Chapter Four: Innovation Re-Boot and Democratized Design Debuts Again
This last chapter takes us to the present day. Custom chips can still be quite vexing to build. Innovations such as extreme ultraviolet lithography have helped somewhat with the wavelength of light problem. But the cost of this technology limits its use, and the most advanced processes have their own set of counter-intuitive challenges.

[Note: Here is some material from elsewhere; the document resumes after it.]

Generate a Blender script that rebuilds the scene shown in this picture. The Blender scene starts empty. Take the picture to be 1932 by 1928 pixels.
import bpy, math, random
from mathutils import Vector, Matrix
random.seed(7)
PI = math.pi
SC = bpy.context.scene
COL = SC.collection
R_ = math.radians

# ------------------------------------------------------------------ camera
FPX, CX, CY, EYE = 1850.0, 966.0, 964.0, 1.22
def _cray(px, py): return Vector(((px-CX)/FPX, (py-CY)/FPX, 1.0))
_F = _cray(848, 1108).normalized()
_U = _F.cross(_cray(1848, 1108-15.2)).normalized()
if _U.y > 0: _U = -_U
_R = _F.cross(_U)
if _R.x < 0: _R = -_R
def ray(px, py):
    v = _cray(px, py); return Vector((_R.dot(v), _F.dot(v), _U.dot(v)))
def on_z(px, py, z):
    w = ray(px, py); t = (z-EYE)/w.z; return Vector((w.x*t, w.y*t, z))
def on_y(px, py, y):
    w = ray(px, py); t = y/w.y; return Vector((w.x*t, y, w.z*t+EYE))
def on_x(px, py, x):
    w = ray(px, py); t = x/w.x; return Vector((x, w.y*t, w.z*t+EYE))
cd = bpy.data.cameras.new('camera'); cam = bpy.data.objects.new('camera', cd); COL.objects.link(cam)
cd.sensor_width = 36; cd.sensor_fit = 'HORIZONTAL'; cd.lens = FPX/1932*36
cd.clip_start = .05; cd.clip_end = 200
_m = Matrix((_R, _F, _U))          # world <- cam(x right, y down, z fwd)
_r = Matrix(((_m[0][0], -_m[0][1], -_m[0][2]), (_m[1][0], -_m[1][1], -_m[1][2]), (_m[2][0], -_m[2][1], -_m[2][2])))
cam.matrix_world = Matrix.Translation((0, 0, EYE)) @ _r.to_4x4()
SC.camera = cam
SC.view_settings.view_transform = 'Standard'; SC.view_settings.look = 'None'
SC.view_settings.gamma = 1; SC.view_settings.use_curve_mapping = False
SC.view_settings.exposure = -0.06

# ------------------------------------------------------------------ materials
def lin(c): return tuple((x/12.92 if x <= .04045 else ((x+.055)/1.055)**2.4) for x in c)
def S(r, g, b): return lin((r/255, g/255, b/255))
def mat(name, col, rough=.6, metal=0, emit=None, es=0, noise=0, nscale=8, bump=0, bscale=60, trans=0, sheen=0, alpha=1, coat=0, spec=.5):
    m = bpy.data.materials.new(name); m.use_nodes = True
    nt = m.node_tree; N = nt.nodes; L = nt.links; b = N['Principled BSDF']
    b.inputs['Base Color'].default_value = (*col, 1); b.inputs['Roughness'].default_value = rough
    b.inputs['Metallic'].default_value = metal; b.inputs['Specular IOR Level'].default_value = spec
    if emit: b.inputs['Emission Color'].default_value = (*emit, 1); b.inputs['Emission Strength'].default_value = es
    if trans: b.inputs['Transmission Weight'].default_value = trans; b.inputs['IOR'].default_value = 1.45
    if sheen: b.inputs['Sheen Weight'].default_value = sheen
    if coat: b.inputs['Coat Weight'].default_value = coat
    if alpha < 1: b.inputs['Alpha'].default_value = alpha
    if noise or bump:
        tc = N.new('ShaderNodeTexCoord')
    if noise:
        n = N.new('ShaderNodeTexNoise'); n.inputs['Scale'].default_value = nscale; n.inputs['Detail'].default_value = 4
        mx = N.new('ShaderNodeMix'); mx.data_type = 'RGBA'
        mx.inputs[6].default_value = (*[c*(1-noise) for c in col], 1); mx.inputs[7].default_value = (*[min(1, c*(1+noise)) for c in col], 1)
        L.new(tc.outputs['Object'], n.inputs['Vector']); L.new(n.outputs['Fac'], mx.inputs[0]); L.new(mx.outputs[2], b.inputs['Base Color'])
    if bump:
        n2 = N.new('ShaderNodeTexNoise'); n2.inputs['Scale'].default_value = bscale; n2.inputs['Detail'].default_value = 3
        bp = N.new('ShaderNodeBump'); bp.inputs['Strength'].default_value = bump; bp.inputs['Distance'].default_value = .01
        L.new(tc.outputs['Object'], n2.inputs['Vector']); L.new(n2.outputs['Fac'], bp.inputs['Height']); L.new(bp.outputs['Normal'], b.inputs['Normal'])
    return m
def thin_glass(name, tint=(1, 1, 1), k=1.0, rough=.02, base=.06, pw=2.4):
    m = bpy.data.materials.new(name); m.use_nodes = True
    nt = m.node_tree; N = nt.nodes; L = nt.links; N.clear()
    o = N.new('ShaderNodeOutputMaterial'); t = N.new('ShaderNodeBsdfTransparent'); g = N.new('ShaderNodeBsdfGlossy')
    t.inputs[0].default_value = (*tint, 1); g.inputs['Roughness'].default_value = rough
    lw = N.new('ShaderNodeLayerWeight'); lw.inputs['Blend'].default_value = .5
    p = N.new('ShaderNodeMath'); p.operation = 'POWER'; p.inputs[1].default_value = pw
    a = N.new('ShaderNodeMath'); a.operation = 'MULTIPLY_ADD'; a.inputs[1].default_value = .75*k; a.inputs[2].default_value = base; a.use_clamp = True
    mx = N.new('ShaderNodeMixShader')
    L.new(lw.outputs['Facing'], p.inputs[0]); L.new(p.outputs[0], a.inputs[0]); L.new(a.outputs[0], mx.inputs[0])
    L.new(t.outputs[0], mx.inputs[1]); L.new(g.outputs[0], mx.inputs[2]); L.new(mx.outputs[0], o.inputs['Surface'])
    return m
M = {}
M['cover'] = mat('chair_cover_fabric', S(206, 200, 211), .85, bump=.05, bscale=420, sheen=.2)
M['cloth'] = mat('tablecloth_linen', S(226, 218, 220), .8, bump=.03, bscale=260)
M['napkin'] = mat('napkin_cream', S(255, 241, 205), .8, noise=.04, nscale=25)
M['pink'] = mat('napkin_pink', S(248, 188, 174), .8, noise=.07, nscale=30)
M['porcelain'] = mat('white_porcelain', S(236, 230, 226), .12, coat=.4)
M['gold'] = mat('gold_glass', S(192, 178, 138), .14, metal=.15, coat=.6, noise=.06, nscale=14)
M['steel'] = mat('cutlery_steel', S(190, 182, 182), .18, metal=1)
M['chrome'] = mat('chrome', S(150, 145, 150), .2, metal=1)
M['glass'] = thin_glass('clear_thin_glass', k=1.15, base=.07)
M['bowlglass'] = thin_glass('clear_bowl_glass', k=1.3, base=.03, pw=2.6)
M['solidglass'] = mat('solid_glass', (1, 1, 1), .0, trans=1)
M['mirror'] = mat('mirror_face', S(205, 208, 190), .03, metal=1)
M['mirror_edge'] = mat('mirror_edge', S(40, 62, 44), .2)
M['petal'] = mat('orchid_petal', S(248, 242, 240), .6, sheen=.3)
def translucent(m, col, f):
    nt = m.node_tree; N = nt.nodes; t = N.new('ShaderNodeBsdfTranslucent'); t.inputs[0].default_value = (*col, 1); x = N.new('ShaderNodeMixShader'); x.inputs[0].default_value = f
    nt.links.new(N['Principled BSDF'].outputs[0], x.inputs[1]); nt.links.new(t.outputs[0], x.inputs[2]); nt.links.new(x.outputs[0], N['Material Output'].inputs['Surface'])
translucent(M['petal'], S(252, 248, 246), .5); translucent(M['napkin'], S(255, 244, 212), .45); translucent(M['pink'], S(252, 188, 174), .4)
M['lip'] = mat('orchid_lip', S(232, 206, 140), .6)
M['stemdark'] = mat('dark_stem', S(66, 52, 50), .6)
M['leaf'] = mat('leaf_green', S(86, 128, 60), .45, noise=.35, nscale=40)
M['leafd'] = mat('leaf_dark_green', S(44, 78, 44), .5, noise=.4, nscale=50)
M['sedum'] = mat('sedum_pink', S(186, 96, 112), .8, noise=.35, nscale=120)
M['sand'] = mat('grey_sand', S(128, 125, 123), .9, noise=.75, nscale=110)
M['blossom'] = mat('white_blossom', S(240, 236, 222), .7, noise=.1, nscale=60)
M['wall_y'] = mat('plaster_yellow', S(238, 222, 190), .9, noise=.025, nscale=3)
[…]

Something else has happened, however, that is changing the landscape. It’s a series of events. Up to about 10 years ago, chips defined the market and software was written to run on those chips. Over the past 10 years that has started to invert. More and more, software is defining markets and chips are designed to run the software. This is how almost every artificial intelligence (AI) feature works, from the self-driving car to Amazon Alexa. These markets are quite large as well. That certainly helps defray design costs. So does an infusion of many new and well-funded companies into the chip business. Consider that Amazon, Google, Apple, and Facebook didn’t design chips 10 years ago. Today, they dominate the chip landscape. I touched on some of this in my prior blog post.
The methods being used to deliver technology are also evolving. Beyond a new, smaller, faster, and lower power chip, there are now multi-die design strategies as well as some very innovative ways to marry software and chips.
I don’t know when Chapter Four will end, but I know there are exciting times ahead. There is so much more to say about these developments. And we have more to say, and soon. So, keep watching.
For now, I’ll leave you with the simple observation that the universe is cyclic in nature, so this was all quite predictable.